Begin
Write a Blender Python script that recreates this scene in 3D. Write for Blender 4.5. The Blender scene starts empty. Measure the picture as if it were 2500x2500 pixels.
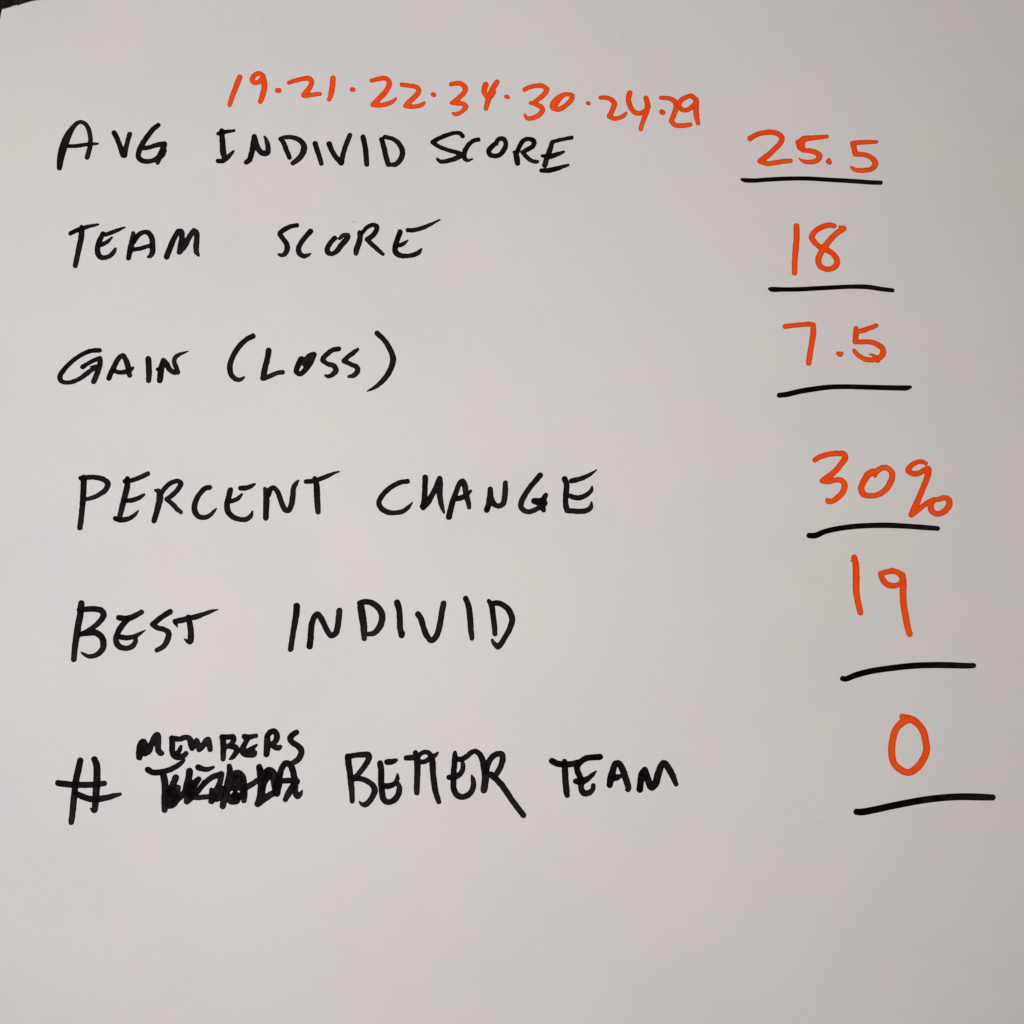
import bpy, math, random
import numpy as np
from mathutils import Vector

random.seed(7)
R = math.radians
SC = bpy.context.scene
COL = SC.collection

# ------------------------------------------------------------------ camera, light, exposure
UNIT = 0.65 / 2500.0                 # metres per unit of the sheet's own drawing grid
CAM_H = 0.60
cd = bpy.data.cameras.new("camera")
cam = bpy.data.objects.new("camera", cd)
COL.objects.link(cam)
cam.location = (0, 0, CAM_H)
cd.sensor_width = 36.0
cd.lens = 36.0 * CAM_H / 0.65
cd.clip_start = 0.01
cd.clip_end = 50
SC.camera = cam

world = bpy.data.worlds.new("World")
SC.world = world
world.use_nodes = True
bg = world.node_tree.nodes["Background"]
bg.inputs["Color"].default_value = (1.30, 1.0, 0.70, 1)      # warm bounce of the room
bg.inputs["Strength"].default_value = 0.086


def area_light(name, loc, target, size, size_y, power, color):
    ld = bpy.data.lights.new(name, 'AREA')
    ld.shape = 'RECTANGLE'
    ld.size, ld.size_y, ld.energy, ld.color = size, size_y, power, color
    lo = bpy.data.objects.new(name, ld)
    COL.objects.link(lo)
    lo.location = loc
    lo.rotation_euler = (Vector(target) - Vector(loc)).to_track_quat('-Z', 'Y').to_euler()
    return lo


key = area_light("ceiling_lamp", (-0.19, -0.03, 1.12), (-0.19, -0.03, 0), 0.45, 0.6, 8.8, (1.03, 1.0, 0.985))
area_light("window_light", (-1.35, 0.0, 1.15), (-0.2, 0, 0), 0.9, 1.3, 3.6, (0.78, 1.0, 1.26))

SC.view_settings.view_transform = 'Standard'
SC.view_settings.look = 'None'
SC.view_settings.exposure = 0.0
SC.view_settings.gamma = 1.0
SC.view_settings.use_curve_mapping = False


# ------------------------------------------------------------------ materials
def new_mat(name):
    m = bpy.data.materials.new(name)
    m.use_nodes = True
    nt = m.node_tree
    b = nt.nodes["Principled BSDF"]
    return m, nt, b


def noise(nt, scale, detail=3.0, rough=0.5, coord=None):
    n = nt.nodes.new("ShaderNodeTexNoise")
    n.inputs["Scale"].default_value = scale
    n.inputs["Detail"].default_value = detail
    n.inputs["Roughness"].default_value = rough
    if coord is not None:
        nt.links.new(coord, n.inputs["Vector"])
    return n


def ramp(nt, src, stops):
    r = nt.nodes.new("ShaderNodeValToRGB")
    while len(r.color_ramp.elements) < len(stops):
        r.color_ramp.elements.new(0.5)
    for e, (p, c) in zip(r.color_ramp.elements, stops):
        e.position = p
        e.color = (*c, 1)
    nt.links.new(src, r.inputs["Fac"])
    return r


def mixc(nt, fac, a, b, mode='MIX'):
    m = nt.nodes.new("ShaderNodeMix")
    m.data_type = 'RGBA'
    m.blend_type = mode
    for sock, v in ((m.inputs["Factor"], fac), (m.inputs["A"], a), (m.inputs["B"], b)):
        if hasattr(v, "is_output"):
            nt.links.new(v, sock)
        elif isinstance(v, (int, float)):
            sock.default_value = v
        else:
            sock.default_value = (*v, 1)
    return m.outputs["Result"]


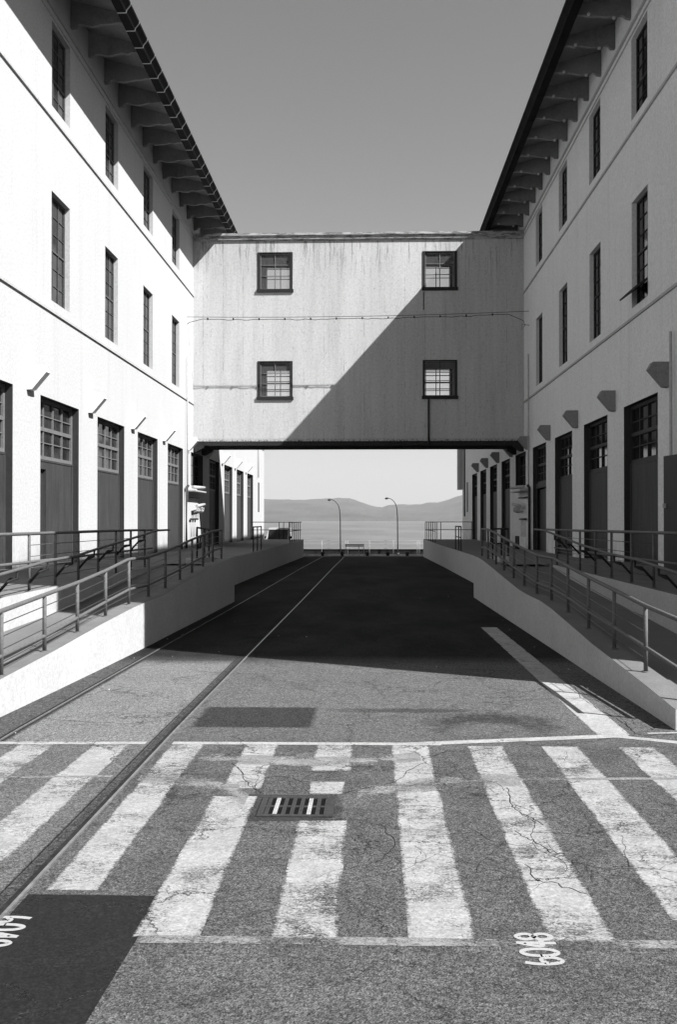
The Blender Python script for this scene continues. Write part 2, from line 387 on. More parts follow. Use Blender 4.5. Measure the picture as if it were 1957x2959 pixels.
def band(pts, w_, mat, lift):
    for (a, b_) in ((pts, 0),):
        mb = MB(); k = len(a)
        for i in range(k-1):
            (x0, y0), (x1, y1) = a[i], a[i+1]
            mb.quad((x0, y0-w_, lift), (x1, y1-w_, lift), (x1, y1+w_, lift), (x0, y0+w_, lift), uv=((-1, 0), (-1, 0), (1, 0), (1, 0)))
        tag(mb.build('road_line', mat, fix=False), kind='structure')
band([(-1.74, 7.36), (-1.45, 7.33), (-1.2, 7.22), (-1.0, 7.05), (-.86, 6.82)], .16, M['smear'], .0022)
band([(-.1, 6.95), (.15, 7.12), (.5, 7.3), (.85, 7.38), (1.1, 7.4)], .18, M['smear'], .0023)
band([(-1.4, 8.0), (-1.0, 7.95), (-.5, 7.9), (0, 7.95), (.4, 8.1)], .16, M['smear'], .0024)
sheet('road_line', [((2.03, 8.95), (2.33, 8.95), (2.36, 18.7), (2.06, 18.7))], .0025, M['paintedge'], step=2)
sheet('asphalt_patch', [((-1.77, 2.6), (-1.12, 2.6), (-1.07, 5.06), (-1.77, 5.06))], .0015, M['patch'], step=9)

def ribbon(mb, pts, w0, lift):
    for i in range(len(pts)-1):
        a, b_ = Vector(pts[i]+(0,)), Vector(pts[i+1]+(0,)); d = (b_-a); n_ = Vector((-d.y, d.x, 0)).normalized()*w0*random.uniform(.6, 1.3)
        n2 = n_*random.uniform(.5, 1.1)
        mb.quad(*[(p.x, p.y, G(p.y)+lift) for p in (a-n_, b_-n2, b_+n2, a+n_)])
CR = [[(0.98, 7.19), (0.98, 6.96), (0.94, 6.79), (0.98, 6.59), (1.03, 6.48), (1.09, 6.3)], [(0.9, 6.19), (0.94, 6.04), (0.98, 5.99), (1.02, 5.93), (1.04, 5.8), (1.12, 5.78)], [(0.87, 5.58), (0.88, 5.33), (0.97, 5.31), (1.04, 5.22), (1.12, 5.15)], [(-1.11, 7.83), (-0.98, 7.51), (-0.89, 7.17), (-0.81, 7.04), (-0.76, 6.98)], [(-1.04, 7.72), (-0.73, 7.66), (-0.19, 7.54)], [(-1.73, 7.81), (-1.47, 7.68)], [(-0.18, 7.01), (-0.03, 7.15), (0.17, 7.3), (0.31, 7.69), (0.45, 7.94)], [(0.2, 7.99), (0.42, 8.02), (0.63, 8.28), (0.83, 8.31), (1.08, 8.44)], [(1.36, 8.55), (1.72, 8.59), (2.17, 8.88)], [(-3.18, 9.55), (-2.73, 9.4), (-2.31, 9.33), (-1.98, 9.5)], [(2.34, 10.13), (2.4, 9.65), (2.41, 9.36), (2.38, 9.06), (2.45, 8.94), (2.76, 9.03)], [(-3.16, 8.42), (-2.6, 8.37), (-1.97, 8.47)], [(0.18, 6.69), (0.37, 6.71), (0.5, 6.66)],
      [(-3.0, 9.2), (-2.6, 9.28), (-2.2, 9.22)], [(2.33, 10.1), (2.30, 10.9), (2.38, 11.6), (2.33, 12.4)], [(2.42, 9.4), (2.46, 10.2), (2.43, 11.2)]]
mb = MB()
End
Begin
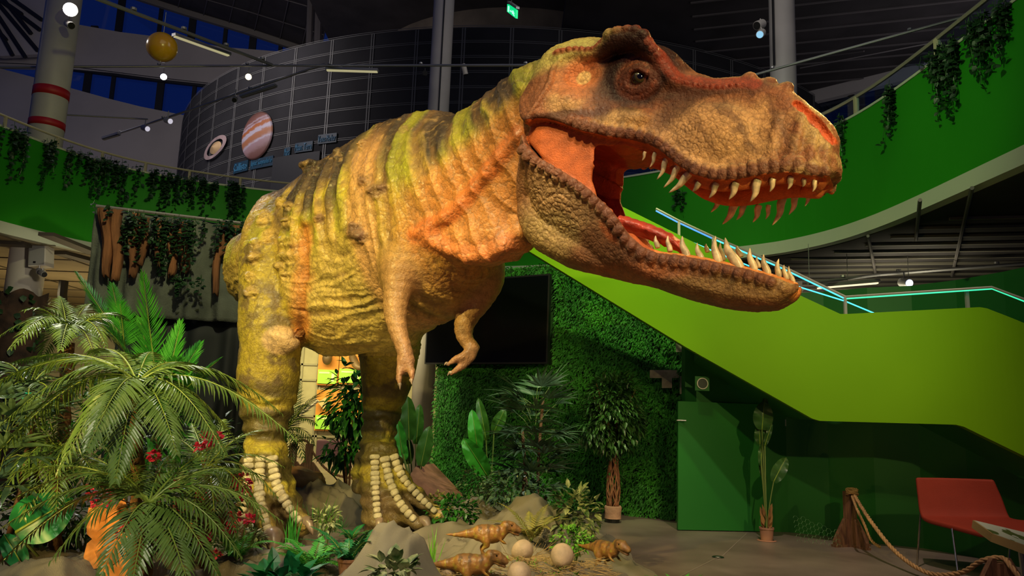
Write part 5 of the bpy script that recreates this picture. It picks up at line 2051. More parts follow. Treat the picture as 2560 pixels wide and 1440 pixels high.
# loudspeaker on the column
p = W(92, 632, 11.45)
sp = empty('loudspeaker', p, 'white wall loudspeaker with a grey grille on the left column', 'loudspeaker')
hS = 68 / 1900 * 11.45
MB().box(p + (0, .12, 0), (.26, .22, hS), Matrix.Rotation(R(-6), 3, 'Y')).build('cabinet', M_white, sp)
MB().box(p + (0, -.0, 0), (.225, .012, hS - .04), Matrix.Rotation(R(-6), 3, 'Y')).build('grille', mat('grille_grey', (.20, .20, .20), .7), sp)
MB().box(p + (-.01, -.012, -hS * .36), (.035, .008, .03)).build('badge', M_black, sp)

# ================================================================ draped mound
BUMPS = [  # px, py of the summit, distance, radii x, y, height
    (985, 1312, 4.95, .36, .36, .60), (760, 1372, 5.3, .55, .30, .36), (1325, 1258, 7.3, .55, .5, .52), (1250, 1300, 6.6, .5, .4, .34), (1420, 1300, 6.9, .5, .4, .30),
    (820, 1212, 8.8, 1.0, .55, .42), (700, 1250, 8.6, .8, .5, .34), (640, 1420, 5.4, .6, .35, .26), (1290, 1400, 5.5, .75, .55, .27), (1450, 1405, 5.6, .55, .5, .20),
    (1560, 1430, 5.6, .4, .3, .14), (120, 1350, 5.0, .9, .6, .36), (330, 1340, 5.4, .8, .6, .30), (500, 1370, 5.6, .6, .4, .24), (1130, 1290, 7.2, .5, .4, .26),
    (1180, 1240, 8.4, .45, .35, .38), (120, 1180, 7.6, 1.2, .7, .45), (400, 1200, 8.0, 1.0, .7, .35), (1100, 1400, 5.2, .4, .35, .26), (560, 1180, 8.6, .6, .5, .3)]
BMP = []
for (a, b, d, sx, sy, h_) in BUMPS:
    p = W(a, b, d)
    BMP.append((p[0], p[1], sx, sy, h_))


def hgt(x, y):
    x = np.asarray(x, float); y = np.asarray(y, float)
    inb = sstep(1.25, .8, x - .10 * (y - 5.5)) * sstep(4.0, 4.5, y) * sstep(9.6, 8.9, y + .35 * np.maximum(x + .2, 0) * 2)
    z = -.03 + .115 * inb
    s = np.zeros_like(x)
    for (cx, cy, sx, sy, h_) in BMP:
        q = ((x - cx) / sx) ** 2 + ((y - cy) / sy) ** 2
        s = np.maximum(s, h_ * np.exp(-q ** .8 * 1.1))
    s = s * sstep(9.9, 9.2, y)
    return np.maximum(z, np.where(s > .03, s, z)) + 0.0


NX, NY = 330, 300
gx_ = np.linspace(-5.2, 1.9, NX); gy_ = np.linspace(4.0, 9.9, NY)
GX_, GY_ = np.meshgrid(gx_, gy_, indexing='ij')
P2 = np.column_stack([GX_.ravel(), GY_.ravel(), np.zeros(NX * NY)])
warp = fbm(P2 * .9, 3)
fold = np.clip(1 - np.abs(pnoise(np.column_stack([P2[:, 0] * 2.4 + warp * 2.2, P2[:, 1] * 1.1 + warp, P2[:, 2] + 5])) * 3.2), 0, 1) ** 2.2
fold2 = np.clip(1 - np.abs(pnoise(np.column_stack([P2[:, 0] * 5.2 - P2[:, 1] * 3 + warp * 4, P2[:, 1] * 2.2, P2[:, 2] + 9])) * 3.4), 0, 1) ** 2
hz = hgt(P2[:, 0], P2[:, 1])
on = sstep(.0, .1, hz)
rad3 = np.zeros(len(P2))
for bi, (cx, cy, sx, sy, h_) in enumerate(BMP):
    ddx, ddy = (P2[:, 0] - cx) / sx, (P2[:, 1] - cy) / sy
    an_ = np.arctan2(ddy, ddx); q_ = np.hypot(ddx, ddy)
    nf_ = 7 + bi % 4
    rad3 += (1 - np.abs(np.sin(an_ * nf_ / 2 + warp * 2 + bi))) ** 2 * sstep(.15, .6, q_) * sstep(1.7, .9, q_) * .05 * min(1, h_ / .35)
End
- _WHAT NEEDS TO BE DONE_
Go through the lines above. Select every one that has the string "were".

- _WRITTEN REPLY_
Write a Blender Python script that recreates this scene in 3D. Write for Blender 4.5. The Blender scene starts empty. Measure the picture as if it were 2500x2500 pixels.
The Blender Python script for this scene continues. Write part 2, from line 387 on. More parts follow. Use Blender 4.5. Measure the picture as if it were 1957x2959 pixels.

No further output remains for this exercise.